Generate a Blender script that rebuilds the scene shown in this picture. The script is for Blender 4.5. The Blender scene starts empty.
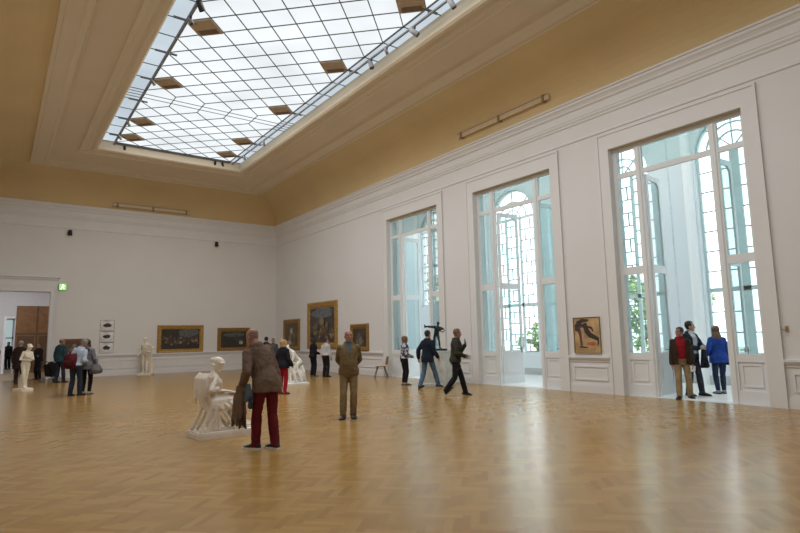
import bpy, bmesh, math, random
from mathutils import Vector, Matrix, Euler
from math import sin, cos, pi, radians as rad
random.seed(7)
SC = bpy.context.scene
COL = SC.collection
V3 = Vector

# ------------------------------------------------------------------ materials
def new_mat(name):
    m = bpy.data.materials.new(name); m.use_nodes = True
    nt = m.node_tree
    for n in list(nt.nodes): nt.nodes.remove(n)
    out = nt.nodes.new('ShaderNodeOutputMaterial')
    return m, nt, out
def nd(nt, t, **kw):
    n = nt.nodes.new(t)
    for k, v in kw.items():
        if k.startswith('i_'):
            key = k[2:]
            n.inputs[int(key) if key.isdigit() else key].default_value = v
        else: setattr(n, k, v)
    return n
def c4(c): return (c[0], c[1], c[2], 1)
MATS = {}
def pbr(name, col, rough=.6, var=.12, scale=8, bump=0.0, bscale=60, metal=0.0, spec=.5, sub=0):
    if name in MATS: return MATS[name]
    m, nt, out = new_mat(name)
    b = nd(nt, 'ShaderNodeBsdfPrincipled')
    b.inputs['Roughness'].default_value = rough; b.inputs['Metallic'].default_value = metal
    b.inputs['Specular IOR Level'].default_value = spec
    tc = nd(nt, 'ShaderNodeTexCoord')
    nz = nd(nt, 'ShaderNodeTexNoise', i_Scale=scale, i_Detail=4)
    nt.links.new(tc.outputs['Object'], nz.inputs['Vector'])
    rp = nd(nt, 'ShaderNodeValToRGB')
    rp.color_ramp.elements[0].position = .3; rp.color_ramp.elements[1].position = .7
    rp.color_ramp.elements[0].color = c4([x * (1 - var) for x in col])
    rp.color_ramp.elements[1].color = c4([min(1, x * (1 + var)) for x in col])
    nt.links.new(nz.outputs['Fac'], rp.inputs['Fac']); nt.links.new(rp.outputs['Color'], b.inputs['Base Color'])
    if bump:
        n2 = nd(nt, 'ShaderNodeTexNoise', i_Scale=bscale, i_Detail=3)
        nt.links.new(tc.outputs['Object'], n2.inputs['Vector'])
        bp = nd(nt, 'ShaderNodeBump', i_Strength=bump, i_Distance=.02)
        nt.links.new(n2.outputs['Fac'], bp.inputs['Height']); nt.links.new(bp.outputs['Normal'], b.inputs['Normal'])
    nt.links.new(b.outputs['BSDF'], out.inputs['Surface'])
    MATS[name] = m; return m
def emis(name, col, strength):
    if name in MATS: return MATS[name]
    m, nt, out = new_mat(name)
    e = nd(nt, 'ShaderNodeEmission', i_Color=c4(col), i_Strength=strength)
    nt.links.new(e.outputs[0], out.inputs['Surface']); MATS[name] = m; return m
def glass(name, tint, refl=.1):
    if name in MATS: return MATS[name]
    m, nt, out = new_mat(name)
    t = nd(nt, 'ShaderNodeBsdfTransparent', i_Color=c4(tint)); g = nd(nt, 'ShaderNodeBsdfGlossy', i_Roughness=.02)
    lw = nd(nt, 'ShaderNodeLayerWeight', i_Blend=.25)
    mul = nd(nt, 'ShaderNodeMath', operation='MULTIPLY_ADD', i_1=.5, i_2=refl)
    nt.links.new(lw.outputs['Fresnel'], mul.inputs[0])
    mx = nd(nt, 'ShaderNodeMixShader'); nt.links.new(mul.outputs[0], mx.inputs[0])
    nt.links.new(t.outputs[0], mx.inputs[1]); nt.links.new(g.outputs[0], mx.inputs[2])
    nt.links.new(mx.outputs[0], out.inputs['Surface']); MATS[name] = m; return m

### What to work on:
Set the lines above down again, word for word, from the first through the one containing "V3 = Vector"; pictures excluded.

### Result:
Generate a Blender script that rebuilds the scene shown in this picture. The script is for Blender 4.5. The Blender scene starts empty.
import bpy, bmesh, math, random
from mathutils import Vector, Matrix, Euler
from math import sin, cos, pi, radians as rad
random.seed(7)
SC = bpy.context.scene
COL = SC.collection
V3 = Vector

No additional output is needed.